1928: Die Wiener Geschäftswelt ächzt seit Jahr und Tag unter dem roten Steuerdruck. Alle Vorstellungen der Fachleute, dass dieses System schließlich den Ruin der gesamten Wirtschaft herbeiführen müsse, bleiben unberücksichtigt. Die größenwahnsinnigen Allesbesserwisser im Wiener Rathaus zerstreuen alle vorgebrachten Einwände gegen ihr Besteuerungssystem mit der stereotypen Phrase, die Geschäftswelt könne die von ihr verlangten Steuersätze ohne Bedrohung ihrer Existenz aufbringen.

Vor einigen Tagen erregten die unappetitlichen Kontrollmethoden des Rathauses in den Stundenhotels peinliches Aufsehen.

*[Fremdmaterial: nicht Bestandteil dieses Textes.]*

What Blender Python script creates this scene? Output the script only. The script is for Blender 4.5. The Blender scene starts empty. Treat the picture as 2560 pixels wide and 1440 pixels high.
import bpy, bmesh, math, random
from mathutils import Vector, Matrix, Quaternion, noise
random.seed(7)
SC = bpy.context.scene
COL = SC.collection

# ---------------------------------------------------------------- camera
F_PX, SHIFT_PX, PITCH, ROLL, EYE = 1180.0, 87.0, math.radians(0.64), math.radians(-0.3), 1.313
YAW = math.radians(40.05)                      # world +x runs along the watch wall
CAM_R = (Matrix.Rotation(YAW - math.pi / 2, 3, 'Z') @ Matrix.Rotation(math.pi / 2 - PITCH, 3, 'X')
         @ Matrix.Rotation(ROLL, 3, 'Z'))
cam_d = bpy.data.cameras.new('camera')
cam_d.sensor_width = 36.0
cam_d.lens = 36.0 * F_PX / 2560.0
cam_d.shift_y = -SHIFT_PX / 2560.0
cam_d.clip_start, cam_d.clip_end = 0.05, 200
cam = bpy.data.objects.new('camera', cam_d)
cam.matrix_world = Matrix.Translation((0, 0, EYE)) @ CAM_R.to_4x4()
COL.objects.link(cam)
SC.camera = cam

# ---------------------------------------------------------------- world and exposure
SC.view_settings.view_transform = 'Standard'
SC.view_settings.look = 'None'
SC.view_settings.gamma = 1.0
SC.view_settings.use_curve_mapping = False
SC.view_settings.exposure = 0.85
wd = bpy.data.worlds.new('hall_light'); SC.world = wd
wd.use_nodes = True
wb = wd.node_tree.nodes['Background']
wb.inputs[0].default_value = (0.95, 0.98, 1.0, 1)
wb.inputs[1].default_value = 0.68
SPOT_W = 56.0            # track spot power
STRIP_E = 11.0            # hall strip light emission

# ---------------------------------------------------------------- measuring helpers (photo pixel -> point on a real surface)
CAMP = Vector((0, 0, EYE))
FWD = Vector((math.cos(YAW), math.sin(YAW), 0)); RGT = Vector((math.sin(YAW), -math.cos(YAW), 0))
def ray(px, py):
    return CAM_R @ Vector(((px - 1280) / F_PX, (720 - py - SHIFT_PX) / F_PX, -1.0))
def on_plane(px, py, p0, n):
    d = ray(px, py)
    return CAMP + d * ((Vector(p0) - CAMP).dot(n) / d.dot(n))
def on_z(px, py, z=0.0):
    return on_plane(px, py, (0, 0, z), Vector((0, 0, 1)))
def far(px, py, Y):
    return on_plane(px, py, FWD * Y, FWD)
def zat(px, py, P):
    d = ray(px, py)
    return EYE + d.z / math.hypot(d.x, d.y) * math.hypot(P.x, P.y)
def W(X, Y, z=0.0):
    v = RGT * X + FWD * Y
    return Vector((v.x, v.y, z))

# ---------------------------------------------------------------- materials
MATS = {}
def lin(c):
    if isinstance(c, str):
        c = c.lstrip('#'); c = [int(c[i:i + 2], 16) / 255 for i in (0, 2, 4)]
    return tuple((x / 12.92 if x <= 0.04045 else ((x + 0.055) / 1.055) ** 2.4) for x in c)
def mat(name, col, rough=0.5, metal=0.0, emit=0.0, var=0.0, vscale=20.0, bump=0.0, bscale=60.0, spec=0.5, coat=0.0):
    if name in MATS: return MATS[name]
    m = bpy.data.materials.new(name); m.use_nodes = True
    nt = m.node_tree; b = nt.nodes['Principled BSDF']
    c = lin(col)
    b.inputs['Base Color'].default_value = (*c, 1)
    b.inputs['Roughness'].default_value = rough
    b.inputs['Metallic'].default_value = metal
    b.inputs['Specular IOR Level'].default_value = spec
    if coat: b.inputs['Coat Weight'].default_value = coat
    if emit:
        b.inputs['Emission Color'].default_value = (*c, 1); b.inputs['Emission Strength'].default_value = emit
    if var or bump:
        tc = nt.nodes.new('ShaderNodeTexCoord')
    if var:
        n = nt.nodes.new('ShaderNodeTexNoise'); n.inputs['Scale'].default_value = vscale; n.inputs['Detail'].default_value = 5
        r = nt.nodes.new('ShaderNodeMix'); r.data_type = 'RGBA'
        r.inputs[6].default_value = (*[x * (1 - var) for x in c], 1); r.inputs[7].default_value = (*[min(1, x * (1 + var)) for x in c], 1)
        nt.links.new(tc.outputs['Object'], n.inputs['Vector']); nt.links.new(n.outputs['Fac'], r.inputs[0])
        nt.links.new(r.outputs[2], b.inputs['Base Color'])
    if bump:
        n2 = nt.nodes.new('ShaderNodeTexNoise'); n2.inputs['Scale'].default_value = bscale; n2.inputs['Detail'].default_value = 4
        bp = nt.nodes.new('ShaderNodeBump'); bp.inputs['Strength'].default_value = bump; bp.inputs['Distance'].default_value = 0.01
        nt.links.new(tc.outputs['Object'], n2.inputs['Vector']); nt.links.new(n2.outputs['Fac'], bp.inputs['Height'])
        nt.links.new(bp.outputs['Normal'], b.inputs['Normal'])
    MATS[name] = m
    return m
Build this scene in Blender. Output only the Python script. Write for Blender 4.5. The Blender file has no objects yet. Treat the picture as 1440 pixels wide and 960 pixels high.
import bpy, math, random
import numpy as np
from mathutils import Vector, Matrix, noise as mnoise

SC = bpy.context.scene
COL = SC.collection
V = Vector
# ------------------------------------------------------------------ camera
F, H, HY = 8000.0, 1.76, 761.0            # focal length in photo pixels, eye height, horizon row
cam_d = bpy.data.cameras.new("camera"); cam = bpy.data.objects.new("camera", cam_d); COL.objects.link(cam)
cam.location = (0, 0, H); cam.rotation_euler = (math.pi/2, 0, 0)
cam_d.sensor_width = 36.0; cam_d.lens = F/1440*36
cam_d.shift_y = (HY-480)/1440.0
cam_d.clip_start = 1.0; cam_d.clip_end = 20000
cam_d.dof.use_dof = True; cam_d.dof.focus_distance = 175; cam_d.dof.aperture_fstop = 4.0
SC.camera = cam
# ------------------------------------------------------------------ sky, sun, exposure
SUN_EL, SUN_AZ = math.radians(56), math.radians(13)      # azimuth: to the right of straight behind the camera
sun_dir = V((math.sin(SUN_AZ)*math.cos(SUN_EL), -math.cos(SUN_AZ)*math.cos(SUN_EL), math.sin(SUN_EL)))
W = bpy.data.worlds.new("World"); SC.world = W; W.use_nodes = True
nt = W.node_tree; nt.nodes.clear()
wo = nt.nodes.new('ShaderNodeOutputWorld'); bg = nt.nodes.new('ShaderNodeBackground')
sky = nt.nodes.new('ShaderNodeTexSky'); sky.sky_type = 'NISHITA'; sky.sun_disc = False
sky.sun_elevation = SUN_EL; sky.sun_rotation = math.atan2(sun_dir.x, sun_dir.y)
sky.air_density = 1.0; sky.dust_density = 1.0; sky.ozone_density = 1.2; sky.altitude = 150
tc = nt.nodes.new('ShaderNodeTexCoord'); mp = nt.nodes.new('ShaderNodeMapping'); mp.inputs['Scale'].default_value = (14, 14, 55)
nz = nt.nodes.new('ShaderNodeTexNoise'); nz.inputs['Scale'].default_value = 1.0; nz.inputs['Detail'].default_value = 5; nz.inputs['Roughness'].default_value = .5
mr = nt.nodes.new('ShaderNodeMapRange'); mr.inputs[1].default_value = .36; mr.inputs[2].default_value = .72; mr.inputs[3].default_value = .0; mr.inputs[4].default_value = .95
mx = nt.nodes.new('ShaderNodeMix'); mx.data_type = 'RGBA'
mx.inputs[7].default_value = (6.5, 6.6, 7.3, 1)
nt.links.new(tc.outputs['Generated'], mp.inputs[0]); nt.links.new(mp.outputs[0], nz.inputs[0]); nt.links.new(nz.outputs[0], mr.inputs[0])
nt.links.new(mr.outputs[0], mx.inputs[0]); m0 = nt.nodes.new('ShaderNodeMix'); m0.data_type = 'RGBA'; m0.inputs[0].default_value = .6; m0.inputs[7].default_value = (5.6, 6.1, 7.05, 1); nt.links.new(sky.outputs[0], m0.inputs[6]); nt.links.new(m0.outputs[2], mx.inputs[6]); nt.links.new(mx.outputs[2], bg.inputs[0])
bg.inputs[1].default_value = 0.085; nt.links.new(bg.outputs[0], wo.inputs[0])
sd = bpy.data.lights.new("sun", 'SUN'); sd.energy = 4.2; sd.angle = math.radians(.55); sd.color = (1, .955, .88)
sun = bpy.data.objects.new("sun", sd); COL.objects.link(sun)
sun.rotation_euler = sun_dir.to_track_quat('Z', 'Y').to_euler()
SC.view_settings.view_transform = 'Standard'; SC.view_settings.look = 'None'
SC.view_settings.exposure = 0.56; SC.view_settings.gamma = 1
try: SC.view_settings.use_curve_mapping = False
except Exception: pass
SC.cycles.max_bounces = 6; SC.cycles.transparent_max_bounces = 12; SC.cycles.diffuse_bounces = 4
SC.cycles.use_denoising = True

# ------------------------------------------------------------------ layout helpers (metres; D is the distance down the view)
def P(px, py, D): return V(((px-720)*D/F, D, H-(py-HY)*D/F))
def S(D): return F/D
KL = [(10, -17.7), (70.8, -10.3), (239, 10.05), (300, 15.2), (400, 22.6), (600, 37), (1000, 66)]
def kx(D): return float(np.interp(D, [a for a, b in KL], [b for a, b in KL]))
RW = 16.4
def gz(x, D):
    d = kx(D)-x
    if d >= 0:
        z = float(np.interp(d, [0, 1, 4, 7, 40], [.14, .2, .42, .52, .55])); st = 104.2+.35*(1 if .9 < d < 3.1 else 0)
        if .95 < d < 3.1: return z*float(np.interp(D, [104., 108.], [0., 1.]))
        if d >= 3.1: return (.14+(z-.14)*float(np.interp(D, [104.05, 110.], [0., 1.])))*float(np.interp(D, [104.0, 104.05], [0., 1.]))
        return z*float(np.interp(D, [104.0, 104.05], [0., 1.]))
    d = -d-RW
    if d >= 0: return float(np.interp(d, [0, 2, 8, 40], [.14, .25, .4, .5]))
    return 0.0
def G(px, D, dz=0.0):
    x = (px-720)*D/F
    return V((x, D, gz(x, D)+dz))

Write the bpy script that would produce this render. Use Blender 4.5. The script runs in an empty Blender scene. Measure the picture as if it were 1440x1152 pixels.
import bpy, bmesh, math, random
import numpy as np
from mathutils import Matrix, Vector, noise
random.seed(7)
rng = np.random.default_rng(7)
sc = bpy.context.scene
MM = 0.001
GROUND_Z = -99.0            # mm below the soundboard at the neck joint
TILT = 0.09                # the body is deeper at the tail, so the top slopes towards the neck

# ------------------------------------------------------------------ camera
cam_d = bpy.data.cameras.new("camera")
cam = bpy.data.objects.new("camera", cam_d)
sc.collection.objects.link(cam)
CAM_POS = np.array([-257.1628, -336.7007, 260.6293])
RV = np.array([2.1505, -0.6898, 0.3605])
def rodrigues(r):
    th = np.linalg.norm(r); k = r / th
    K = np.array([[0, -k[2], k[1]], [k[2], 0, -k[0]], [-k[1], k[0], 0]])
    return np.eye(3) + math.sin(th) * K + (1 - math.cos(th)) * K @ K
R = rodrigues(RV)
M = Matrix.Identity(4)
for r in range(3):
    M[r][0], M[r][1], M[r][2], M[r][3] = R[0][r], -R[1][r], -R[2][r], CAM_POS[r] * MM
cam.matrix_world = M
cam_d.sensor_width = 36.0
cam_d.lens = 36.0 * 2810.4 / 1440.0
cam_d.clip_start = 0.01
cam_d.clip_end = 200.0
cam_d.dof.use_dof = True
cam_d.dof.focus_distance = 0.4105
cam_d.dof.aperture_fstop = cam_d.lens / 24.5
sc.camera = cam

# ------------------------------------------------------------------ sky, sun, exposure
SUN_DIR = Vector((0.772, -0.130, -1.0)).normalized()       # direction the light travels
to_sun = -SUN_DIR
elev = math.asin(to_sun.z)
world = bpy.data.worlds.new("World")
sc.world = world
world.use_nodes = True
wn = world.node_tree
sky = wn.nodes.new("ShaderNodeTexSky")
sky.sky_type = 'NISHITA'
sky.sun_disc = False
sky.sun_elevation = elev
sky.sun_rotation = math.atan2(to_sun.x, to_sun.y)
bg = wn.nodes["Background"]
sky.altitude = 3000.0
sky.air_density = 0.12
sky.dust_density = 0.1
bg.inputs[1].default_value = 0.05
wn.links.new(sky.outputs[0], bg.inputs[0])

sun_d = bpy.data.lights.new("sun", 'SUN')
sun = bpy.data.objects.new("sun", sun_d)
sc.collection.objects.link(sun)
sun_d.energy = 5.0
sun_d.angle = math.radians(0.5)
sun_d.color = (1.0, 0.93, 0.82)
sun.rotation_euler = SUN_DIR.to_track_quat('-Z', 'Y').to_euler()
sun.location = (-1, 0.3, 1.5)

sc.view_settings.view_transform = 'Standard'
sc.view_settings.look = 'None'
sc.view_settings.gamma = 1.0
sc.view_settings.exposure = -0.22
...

Vor einem Jahr befand sich das Café Capua in Zahlungsschwierigkeiten. Das Geschäft, das viele Jahre hindurch einen glänzenden Reingewinn abgeworfen hatte, ist aber infolge der enorm hohen Gemeindesteuern passiv geworden. Der Gesamtsteuerrückstand betrug 6 Milliarden.

Durch verschiedene Manipulationen versuchte nun der Besitzer, wenigstens einen Teil seiner Einnahmen vor den Fangarmen der Exekutionsorgane zu retten.

Er wurde aber dabei erwischt. Man schrieb ihm dafür eine Steuerstrafe von mehreren Milliarden vor. Binnen kurzer Zeit hatten die Steuerrückstände die phantastische Summe von 12 Milliarden erreicht. Was tat die Gemeindeverwaltung, um diesen Steuerrückstand hereinzubekommen? Breitner verlangte vom Inhaber die tägliche Abfuhr von 40 Prozent der gesamten Losung. Diese irrsinnige Forderung brachte den einst blühenden Betrieb, der bisher mit einem Reingewinn von durchschnittlich 25 bis 30 Prozent gearbeitet hatte, schließlich an den Rand des Abgrundes. Der Besitzer war außerstande, den täglichen Aderlass von 40 Prozent der gesamten Bruttoeinnahmen bei gleichzeitiger Aufrechterhaltung seines Unternehmens zu überleben.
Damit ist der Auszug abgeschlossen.